▶ _Aim of the exercise_: Copy the listing below in full and skip every picture.
::: Data shown
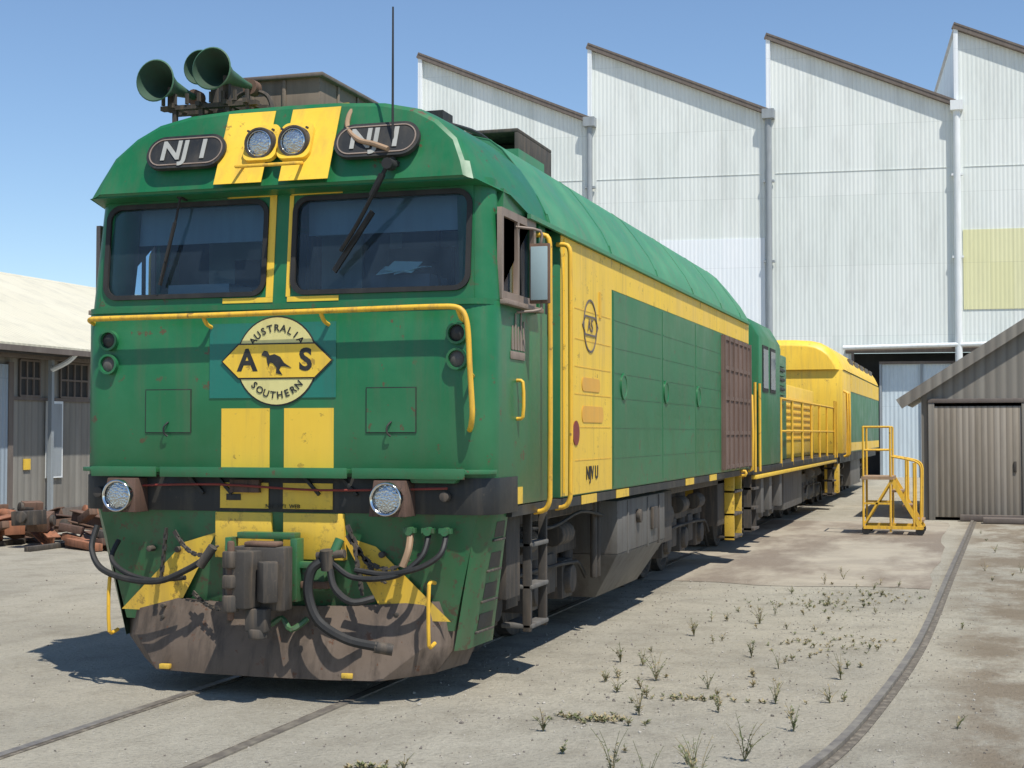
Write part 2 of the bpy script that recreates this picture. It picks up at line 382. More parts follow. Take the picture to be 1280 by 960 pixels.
b.beam((.66,-.05,2.97),(.38,.01,2.62),.016,.035,RUB); b.cyl((.80,-.09,3.24),(.80,-.17,3.24),.035,RUB,12); b.beam((.76,-.14,3.18),(.68,-.11,3.06),.04,.02,RUB)
b.tube([(-.70,.02,3.15),(-.73,.01,2.98),(-.80,.0,2.72)],.009,RUB,6,4); b.beam((-.735,.01,2.97),(-.84,.01,2.57),.012,.028,RUB); b.cyl((-.70,.1,3.14),(-.70,-.0,3.14),.02,RUB,10)
b.build('windscreen_wipers',L)
b=B()
b.tube([(-1.33,.02,2.335),(-1.31,-.06,2.35),(-1.26,-.085,2.355),(-.4,-.085,2.36),(.5,-.085,2.37),(1.16,-.085,2.375),(1.25,-.085,2.35),(1.285,-.085,2.25),(1.30,-.085,2.0),(1.315,-.085,1.75),(1.30,-.06,1.67),(1.27,0,1.64)],.017,YELR,10,6)
for x in (-.48,.33,1.22): 
    b.tube([(x,-.085,2.365),(x+.01,-.05,2.31),(x+.02,0,2.29)],.013,YELR,8,3)
b.tube([(1.30,-.085,1.98),(1.29,0,1.96)],.012,YELR,8,1)
b.build('front_handrail',L)
b=B()
for s in (-1,1):
    for z in (2.22,2.065):
        x=s*1.195
        b.lathe((x,0,z),(0,-1,0),[(-.01,.066),(.035,.066),(.035,.052),(.01,.05)],GREEN,24)
        b.lathe((x,0,z),(0,-1,0),[(.012,.051),(.022,.03),(.025,0)],BLK if z>2.1 else GREY,20)
b.build('marker_lights',L)
b=B()
for s in (-1,1):
    xs=sorted((s*.05,s*.385))
    b.box(xs[0],xs[1],-.004,.003,1.405,1.775,YEL)
b.build('front_stripes',L)
b=B()
F0=FR(0,-.003,2.07)
b.plate([(-.47,-.23),(.40,-.23),(.40,.24),(-.47,.24)],[],.004,F0,TEAL)
def lay(k): return FR(0,-.003-.003*k,2.07)
b.plate(circ(0,0,.282,48),[],.003,lay(1),BLK); b.plate(circ(0,0,.272,48),[],.003,lay(2),LOGO)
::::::
▶ _Full output_:
Write part 2 of the bpy script that recreates this picture. It picks up at line 382. More parts follow. Take the picture to be 1280 by 960 pixels.
b.beam((.66,-.05,2.97),(.38,.01,2.62),.016,.035,RUB); b.cyl((.80,-.09,3.24),(.80,-.17,3.24),.035,RUB,12); b.beam((.76,-.14,3.18),(.68,-.11,3.06),.04,.02,RUB)
b.tube([(-.70,.02,3.15),(-.73,.01,2.98),(-.80,.0,2.72)],.009,RUB,6,4); b.beam((-.735,.01,2.97),(-.84,.01,2.57),.012,.028,RUB); b.cyl((-.70,.1,3.14),(-.70,-.0,3.14),.02,RUB,10)
b.build('windscreen_wipers',L)
b=B()
b.tube([(-1.33,.02,2.335),(-1.31,-.06,2.35),(-1.26,-.085,2.355),(-.4,-.085,2.36),(.5,-.085,2.37),(1.16,-.085,2.375),(1.25,-.085,2.35),(1.285,-.085,2.25),(1.30,-.085,2.0),(1.315,-.085,1.75),(1.30,-.06,1.67),(1.27,0,1.64)],.017,YELR,10,6)
for x in (-.48,.33,1.22): 
    b.tube([(x,-.085,2.365),(x+.01,-.05,2.31),(x+.02,0,2.29)],.013,YELR,8,3)
b.tube([(1.30,-.085,1.98),(1.29,0,1.96)],.012,YELR,8,1)
b.build('front_handrail',L)
b=B()
for s in (-1,1):
    for z in (2.22,2.065):
        x=s*1.195
        b.lathe((x,0,z),(0,-1,0),[(-.01,.066),(.035,.066),(.035,.052),(.01,.05)],GREEN,24)
        b.lathe((x,0,z),(0,-1,0),[(.012,.051),(.022,.03),(.025,0)],BLK if z>2.1 else GREY,20)
b.build('marker_lights',L)
b=B()
for s in (-1,1):
    xs=sorted((s*.05,s*.385))
    b.box(xs[0],xs[1],-.004,.003,1.405,1.775,YEL)
b.build('front_stripes',L)
b=B()
F0=FR(0,-.003,2.07)
b.plate([(-.47,-.23),(.40,-.23),(.40,.24),(-.47,.24)],[],.004,F0,TEAL)
def lay(k): return FR(0,-.003-.003*k,2.07)
b.plate(circ(0,0,.282,48),[],.003,lay(1),BLK); b.plate(circ(0,0,.272,48),[],.003,lay(2),LOGO)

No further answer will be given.